CAMBRIDGE, Massachusetts, May 8, 2026, 06:06 EDT
Akamai Technologies Inc. shares looked primed for a sharp move higher Friday, after the company revealed a $1.8 billion, seven-year cloud infrastructure deal with a U.S. AI model developer it declined to name. It’s the firmest indication yet that Akamai’s rented compute push is picking up traction. For the first quarter, Akamai reported revenue up 6% to $1.074 billion. Its Cloud Infrastructure Services segment—the distributed compute business—jumped 40% to $95 million.
The timing works for Akamai. Investors are trying to figure out if the onetime content-delivery standout can leverage its global network into an AI-friendly cloud platform, instead of simply protecting established traffic and web-security businesses.
Shares jumped 26% ahead of the open, Barron’s noted, rebounding after a 4.3% drop at Thursday’s close. That kind of move underlines what a firm AI deal can do for sentiment, even when the quarter’s numbers seemed mixed.
Akamai’s outlook for the current quarter fell short. The company is projecting revenue between $1.08 billion and $1.10 billion, just under the $1.10 billion analysts wanted, according to LSEG data. Adjusted earnings guidance landed in the $1.45 to $1.65 per share range—analysts were looking for $1.68, Reuters said.
Chief Executive Tom Leighton described the unnamed client as a “leading frontier model provider,” referring to firms developing advanced AI models. In his words, the deal “further validates our position as a key infrastructure provider in the AI economy.” Akamai
During the earnings call, Leighton described it as the “largest customer deal in Akamai history.” The announcement comes after February’s $200 million, four-year CIS agreement with a major U.S. tech company. Chief Financial Officer Edward McGowan told investors that Akamai is now projecting double-digit annual revenue growth by 2027. The Motley Fool
This contract resets Akamai’s competitive landscape. On the content delivery side, it’s still stacked up against Cloudflare and Fastly; when it comes to AI, investors look to the bigger-ticket deals—CoreWeave’s $21 billion Meta agreement, for example. The new contract is smaller, yet it puts Akamai in both the content and AI mix.

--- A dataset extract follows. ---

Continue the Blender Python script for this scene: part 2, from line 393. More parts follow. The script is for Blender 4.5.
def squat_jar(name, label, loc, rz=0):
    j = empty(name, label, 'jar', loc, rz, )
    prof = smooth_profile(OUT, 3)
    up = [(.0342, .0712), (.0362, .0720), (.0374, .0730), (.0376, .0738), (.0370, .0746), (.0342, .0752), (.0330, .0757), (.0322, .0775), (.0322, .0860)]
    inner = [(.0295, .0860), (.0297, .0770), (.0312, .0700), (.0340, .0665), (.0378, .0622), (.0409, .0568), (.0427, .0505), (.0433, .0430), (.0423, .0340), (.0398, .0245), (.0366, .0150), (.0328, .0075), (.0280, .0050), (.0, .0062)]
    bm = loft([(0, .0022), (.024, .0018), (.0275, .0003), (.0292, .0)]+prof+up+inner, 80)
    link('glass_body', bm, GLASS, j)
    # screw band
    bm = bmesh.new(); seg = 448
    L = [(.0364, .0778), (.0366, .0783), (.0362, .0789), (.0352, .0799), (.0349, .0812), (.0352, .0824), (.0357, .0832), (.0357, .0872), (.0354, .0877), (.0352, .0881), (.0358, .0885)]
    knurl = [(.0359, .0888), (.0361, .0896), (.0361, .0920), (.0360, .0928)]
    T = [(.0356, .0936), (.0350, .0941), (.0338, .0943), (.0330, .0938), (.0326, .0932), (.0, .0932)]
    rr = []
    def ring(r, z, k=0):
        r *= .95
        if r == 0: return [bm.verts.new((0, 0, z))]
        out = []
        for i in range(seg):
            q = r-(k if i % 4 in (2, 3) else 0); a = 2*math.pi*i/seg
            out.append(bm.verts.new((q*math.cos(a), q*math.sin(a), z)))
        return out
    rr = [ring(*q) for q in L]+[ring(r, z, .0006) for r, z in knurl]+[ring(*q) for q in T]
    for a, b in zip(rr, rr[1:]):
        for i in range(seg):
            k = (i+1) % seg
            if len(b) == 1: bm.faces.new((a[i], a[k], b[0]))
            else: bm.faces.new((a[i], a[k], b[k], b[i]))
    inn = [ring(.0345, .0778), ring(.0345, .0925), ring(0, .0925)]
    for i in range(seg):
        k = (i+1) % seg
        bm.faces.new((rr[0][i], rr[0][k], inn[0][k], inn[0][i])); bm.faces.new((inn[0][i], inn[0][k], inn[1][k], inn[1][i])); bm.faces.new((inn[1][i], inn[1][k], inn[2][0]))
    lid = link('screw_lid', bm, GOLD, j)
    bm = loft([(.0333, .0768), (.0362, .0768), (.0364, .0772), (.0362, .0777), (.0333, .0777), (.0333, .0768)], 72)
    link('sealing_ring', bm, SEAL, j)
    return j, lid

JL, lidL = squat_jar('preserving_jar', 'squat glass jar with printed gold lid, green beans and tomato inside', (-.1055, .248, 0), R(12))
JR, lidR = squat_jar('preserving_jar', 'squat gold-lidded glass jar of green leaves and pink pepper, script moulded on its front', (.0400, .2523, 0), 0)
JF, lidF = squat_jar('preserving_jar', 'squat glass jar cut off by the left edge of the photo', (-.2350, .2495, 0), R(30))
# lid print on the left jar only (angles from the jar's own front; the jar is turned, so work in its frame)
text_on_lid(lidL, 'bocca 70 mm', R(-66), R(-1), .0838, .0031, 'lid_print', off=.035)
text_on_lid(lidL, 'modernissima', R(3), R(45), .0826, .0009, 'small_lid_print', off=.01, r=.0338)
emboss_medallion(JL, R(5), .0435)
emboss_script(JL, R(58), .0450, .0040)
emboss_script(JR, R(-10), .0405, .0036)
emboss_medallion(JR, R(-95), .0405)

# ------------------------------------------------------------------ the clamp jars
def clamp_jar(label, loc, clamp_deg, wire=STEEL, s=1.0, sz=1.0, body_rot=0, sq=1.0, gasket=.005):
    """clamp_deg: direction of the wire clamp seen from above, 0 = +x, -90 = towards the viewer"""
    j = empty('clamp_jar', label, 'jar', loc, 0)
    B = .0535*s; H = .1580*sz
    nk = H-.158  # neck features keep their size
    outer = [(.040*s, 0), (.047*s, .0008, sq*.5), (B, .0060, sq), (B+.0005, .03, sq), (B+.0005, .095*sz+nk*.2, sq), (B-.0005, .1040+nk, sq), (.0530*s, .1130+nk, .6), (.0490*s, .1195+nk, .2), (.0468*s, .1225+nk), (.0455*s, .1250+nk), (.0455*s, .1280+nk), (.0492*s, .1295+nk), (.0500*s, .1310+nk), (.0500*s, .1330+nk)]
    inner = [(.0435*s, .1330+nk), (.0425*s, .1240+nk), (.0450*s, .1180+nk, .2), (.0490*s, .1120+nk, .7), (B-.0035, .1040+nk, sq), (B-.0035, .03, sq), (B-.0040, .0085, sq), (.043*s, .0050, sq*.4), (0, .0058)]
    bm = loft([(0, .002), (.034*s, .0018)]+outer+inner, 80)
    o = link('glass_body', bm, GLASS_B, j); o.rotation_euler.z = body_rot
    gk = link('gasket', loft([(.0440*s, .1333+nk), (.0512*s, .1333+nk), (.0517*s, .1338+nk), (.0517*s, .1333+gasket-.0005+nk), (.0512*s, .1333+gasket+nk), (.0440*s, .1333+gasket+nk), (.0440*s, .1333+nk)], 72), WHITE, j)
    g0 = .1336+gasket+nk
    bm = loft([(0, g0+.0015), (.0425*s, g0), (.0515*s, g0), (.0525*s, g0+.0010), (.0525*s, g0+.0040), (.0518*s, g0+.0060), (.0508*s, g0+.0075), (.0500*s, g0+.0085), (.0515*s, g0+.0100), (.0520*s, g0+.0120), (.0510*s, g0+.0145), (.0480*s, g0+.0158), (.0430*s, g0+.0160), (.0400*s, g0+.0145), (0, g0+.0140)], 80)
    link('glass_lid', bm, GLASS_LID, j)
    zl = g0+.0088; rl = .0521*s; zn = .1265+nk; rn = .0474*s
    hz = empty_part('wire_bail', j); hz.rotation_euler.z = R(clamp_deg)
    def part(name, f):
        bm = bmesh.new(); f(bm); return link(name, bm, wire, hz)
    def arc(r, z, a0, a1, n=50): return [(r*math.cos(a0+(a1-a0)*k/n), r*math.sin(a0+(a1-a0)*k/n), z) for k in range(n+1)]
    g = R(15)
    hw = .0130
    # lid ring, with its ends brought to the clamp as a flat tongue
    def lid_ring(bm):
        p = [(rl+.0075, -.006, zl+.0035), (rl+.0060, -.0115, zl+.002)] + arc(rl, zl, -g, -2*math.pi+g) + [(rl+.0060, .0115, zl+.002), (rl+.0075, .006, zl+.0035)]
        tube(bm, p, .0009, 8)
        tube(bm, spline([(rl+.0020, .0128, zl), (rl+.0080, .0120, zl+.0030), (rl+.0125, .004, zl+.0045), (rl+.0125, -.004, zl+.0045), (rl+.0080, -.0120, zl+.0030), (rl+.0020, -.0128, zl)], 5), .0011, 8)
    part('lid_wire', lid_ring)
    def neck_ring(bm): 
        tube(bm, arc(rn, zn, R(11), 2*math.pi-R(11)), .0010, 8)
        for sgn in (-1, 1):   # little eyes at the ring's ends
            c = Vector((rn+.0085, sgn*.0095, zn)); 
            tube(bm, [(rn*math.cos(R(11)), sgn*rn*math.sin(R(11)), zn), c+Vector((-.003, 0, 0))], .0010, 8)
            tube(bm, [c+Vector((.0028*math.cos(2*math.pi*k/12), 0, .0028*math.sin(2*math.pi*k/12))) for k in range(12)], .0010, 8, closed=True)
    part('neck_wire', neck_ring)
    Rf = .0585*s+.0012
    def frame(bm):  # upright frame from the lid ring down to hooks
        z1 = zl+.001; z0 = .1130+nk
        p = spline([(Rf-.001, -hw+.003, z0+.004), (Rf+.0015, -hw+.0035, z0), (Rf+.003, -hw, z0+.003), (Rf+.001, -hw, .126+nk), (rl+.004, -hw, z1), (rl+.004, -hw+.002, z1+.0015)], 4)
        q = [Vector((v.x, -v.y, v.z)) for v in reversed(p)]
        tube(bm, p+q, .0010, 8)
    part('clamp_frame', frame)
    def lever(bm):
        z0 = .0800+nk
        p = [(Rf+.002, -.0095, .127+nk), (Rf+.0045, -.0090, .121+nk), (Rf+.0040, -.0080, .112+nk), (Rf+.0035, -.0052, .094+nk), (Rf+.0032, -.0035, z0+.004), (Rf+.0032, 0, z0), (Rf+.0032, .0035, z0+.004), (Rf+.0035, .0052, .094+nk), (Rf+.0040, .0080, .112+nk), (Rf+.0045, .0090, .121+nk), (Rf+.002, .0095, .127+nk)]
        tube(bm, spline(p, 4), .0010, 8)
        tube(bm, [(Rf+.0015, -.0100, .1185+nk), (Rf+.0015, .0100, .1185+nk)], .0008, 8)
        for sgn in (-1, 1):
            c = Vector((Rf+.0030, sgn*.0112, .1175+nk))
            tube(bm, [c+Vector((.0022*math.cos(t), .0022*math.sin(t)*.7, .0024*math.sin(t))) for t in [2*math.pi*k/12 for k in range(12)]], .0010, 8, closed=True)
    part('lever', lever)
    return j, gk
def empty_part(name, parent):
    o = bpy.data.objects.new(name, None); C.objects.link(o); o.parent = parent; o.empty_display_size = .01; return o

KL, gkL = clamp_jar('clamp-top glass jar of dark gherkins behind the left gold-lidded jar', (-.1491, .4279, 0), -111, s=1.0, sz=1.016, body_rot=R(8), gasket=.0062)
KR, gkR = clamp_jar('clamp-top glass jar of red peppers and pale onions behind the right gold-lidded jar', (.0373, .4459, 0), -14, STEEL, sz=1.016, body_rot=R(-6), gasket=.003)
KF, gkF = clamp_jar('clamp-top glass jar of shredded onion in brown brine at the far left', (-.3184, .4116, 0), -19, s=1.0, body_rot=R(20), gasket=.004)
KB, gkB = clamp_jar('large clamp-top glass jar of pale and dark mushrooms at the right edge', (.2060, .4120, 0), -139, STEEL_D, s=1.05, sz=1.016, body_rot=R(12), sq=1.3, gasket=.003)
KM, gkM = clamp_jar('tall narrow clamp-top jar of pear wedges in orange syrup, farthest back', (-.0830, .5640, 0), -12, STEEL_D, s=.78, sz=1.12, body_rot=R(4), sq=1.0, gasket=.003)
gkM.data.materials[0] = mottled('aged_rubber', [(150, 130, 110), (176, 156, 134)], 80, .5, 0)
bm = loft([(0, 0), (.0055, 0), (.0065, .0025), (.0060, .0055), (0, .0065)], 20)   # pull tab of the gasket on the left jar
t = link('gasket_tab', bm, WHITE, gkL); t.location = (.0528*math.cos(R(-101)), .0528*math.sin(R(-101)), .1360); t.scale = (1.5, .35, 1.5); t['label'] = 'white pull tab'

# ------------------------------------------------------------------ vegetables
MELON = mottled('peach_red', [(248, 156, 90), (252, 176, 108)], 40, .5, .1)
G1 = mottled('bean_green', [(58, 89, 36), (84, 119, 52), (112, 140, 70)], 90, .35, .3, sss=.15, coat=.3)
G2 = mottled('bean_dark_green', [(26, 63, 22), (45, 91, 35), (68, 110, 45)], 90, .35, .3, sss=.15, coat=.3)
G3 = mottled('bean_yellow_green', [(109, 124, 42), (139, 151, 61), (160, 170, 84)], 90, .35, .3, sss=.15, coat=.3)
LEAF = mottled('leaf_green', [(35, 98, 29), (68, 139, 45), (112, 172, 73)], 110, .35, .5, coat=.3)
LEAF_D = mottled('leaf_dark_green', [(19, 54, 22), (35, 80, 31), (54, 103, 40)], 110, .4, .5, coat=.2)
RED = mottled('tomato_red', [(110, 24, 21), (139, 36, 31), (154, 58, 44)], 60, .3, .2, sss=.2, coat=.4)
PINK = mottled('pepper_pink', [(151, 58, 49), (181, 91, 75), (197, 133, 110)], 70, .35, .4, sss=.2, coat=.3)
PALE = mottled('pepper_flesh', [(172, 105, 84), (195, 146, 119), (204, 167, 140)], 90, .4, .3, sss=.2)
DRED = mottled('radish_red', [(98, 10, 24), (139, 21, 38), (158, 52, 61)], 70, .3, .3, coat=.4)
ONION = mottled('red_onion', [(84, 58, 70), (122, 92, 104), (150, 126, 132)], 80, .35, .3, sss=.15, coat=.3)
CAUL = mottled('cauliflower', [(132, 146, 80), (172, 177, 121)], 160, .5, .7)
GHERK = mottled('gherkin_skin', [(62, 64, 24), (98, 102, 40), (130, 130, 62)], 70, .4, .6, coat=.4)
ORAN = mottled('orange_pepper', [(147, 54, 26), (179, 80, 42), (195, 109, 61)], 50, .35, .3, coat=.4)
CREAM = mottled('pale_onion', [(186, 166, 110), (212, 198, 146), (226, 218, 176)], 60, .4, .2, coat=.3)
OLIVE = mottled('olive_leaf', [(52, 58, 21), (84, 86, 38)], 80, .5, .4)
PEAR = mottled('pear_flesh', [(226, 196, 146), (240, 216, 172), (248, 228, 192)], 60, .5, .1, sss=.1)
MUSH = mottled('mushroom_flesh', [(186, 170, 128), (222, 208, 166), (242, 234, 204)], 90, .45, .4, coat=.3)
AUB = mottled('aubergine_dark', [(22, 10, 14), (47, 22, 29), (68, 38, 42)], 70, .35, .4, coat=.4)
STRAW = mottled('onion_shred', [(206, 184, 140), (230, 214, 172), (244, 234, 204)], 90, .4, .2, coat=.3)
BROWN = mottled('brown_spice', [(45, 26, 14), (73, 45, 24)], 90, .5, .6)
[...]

Internet-infrastructure companies are getting swept up in the AI rush too. Cloudflare announced plans this week to lay off over 1,100 workers as it pivots to an AI-centric strategy, despite reporting a 34% jump in first-quarter revenue.
The challenge for Akamai: most of the revenue from the deal won’t hit the books until after the buildout. RBC Capital bumped its price target on the shares up to $150 from $100, sticking with a Sector Perform rating. The bank flagged execution risk since spending happens upfront—hardware needs to be purchased and rolled out well before payments are reflected.
So, Friday’s expected stock swing hinges on both delivery and demand. Akamai counts a major AI client commitment, its cloud infrastructure arm is expanding quickly, and security remains a key piece. With that mix, there’s not much margin for error if AI hardware spending picks up before revenue gets logged.